> **Short task**:
Will you return, word for word, only the lines from the top of the data below down to and including the one with "COL = S.collection"?
====================
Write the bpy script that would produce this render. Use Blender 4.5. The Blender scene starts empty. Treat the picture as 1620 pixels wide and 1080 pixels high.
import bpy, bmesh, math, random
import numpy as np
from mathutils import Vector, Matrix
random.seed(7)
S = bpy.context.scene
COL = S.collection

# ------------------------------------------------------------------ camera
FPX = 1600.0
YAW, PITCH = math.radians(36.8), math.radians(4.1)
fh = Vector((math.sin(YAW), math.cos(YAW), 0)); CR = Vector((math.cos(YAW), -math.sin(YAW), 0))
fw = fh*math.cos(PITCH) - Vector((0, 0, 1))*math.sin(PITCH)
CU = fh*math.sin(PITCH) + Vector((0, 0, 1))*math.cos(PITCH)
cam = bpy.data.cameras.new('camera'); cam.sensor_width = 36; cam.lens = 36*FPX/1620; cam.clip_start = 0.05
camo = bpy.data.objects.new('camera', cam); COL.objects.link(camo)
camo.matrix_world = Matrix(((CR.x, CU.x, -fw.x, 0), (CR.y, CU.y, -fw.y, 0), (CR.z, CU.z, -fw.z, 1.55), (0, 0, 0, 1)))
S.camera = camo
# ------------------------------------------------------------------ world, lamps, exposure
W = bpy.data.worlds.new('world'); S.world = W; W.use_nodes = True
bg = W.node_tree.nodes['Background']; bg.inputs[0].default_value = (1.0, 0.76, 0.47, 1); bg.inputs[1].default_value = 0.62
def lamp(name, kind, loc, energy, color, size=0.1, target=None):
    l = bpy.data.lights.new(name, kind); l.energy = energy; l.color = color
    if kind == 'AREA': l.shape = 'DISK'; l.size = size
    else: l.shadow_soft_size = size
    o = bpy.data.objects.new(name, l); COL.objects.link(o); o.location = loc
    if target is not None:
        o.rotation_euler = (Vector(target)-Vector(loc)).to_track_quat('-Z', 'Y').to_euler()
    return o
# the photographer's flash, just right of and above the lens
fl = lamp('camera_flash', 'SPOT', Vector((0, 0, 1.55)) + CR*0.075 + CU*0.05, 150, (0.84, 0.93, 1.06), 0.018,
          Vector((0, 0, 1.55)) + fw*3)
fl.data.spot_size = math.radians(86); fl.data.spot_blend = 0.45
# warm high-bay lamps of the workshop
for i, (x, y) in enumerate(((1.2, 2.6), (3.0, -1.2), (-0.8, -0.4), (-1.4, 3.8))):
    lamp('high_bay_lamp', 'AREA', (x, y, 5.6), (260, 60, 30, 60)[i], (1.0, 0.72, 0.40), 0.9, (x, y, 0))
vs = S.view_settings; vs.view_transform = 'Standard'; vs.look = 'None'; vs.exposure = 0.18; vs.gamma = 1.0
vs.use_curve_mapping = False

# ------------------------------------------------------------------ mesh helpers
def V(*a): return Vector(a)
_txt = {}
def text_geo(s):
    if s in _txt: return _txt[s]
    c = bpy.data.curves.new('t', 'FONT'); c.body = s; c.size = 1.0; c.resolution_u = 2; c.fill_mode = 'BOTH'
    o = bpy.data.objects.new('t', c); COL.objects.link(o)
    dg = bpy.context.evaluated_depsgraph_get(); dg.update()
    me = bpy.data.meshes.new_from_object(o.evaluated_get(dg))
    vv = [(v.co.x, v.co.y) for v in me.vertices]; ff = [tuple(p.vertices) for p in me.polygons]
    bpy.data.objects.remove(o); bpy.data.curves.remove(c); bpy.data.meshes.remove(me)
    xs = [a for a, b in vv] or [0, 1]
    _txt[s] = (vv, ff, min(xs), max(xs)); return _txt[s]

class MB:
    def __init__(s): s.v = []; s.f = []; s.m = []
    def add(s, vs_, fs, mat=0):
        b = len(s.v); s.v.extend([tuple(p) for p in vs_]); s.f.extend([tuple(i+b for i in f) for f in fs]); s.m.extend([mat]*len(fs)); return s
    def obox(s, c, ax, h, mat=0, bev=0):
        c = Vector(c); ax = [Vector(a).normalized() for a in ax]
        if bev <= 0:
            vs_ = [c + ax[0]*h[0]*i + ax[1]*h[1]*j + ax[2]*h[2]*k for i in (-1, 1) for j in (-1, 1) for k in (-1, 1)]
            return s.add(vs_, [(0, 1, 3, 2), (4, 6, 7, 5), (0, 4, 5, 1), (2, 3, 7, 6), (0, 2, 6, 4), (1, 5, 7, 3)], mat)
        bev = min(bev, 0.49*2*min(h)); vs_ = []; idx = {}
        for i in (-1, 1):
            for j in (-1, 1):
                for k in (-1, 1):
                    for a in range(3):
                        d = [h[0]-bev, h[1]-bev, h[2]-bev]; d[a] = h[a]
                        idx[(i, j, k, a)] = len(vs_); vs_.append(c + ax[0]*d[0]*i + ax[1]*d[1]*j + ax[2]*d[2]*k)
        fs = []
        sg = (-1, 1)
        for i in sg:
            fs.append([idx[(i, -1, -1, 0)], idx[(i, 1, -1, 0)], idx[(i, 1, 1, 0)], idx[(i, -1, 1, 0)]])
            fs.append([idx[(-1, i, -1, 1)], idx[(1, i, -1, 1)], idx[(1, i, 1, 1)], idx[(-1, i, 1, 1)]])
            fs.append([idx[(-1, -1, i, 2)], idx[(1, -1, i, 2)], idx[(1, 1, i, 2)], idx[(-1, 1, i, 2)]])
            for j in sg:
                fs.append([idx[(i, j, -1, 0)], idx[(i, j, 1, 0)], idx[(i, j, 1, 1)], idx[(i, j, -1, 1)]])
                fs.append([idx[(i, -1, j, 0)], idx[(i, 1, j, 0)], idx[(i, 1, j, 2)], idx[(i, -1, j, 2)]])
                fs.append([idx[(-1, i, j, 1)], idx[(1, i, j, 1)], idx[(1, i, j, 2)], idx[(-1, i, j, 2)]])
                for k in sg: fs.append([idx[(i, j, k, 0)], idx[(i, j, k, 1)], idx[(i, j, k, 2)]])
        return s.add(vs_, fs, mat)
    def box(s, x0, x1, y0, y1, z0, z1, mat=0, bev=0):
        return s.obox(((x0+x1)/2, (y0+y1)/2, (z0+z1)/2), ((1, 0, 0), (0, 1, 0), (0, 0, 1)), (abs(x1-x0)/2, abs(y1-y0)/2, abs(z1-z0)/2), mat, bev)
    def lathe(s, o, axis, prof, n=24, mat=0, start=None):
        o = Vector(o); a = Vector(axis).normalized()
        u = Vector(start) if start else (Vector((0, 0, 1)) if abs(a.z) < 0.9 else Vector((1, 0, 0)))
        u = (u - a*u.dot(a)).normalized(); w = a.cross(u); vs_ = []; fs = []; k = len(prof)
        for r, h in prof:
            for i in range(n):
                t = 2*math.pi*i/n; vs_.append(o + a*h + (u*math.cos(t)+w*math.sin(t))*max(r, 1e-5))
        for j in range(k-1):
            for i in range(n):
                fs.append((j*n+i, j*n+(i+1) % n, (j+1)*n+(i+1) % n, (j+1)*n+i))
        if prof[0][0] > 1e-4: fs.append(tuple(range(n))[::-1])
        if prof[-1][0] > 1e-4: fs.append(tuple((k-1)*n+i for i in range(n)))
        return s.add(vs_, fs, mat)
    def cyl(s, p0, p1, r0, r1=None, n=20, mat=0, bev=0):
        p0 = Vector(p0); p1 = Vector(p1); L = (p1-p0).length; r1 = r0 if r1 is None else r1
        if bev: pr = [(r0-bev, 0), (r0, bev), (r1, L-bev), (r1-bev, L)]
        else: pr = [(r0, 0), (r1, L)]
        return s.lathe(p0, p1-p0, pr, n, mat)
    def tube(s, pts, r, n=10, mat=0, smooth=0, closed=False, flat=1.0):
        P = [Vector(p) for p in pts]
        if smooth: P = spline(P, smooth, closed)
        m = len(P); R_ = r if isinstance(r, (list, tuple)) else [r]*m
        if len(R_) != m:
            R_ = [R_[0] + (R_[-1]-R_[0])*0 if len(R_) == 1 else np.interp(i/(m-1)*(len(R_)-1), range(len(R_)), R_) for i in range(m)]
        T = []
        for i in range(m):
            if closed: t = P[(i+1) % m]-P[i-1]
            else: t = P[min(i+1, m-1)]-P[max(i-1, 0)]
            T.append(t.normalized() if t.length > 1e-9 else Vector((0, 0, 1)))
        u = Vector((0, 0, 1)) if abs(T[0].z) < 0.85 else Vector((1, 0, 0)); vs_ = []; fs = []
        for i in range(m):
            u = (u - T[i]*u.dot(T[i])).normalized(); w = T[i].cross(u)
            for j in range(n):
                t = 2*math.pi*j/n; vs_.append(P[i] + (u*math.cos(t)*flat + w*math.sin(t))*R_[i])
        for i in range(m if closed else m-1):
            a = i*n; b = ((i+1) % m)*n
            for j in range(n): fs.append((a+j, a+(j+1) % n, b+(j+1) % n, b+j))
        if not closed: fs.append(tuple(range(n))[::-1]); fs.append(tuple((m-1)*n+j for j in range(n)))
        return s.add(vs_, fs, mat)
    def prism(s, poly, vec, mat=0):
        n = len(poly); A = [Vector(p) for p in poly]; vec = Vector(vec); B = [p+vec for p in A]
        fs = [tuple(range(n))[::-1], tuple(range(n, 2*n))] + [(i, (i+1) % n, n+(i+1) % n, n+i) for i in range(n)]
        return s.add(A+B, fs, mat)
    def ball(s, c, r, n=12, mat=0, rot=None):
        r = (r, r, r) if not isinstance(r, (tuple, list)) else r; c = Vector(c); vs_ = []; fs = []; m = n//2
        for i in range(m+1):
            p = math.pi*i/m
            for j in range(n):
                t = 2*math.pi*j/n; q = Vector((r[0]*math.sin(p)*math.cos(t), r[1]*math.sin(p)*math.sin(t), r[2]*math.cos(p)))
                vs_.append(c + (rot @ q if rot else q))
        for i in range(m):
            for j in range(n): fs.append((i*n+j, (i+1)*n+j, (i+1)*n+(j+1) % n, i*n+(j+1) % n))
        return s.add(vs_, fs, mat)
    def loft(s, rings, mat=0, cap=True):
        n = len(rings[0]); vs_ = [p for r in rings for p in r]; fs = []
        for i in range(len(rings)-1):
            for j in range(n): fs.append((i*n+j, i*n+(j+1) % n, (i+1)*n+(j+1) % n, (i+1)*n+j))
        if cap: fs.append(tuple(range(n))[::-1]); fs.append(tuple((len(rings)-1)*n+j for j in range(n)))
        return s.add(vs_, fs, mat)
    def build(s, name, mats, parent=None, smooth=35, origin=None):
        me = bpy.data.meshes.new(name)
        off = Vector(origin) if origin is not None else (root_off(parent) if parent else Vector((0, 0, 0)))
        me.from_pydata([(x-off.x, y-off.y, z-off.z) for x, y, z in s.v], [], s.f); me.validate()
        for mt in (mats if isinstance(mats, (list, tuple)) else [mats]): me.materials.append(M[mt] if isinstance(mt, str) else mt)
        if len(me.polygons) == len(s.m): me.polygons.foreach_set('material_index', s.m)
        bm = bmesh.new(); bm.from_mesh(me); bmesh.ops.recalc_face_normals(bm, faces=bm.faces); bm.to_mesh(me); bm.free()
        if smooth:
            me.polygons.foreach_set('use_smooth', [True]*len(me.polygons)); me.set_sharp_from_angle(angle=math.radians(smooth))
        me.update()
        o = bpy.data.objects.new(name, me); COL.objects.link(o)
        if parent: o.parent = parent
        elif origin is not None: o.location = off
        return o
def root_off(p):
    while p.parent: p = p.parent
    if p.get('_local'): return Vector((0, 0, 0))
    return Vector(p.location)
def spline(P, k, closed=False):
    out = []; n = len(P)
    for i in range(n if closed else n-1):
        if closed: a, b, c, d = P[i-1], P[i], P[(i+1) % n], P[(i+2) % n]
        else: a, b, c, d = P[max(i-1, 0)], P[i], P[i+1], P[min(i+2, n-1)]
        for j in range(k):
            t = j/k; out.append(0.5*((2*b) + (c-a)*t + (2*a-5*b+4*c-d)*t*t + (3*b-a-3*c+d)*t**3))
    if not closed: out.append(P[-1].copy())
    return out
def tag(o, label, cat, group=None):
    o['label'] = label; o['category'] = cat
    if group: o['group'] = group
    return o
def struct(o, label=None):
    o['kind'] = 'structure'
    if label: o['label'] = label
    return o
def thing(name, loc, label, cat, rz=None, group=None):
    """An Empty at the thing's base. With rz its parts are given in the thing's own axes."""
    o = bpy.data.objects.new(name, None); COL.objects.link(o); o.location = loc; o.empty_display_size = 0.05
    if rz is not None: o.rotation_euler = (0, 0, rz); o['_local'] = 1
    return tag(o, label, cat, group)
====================
> **Response for this exercise**:
Write the bpy script that would produce this render. Use Blender 4.5. The Blender scene starts empty. Treat the picture as 1620 pixels wide and 1080 pixels high.
import bpy, bmesh, math, random
import numpy as np
from mathutils import Vector, Matrix
random.seed(7)
S = bpy.context.scene
COL = S.collection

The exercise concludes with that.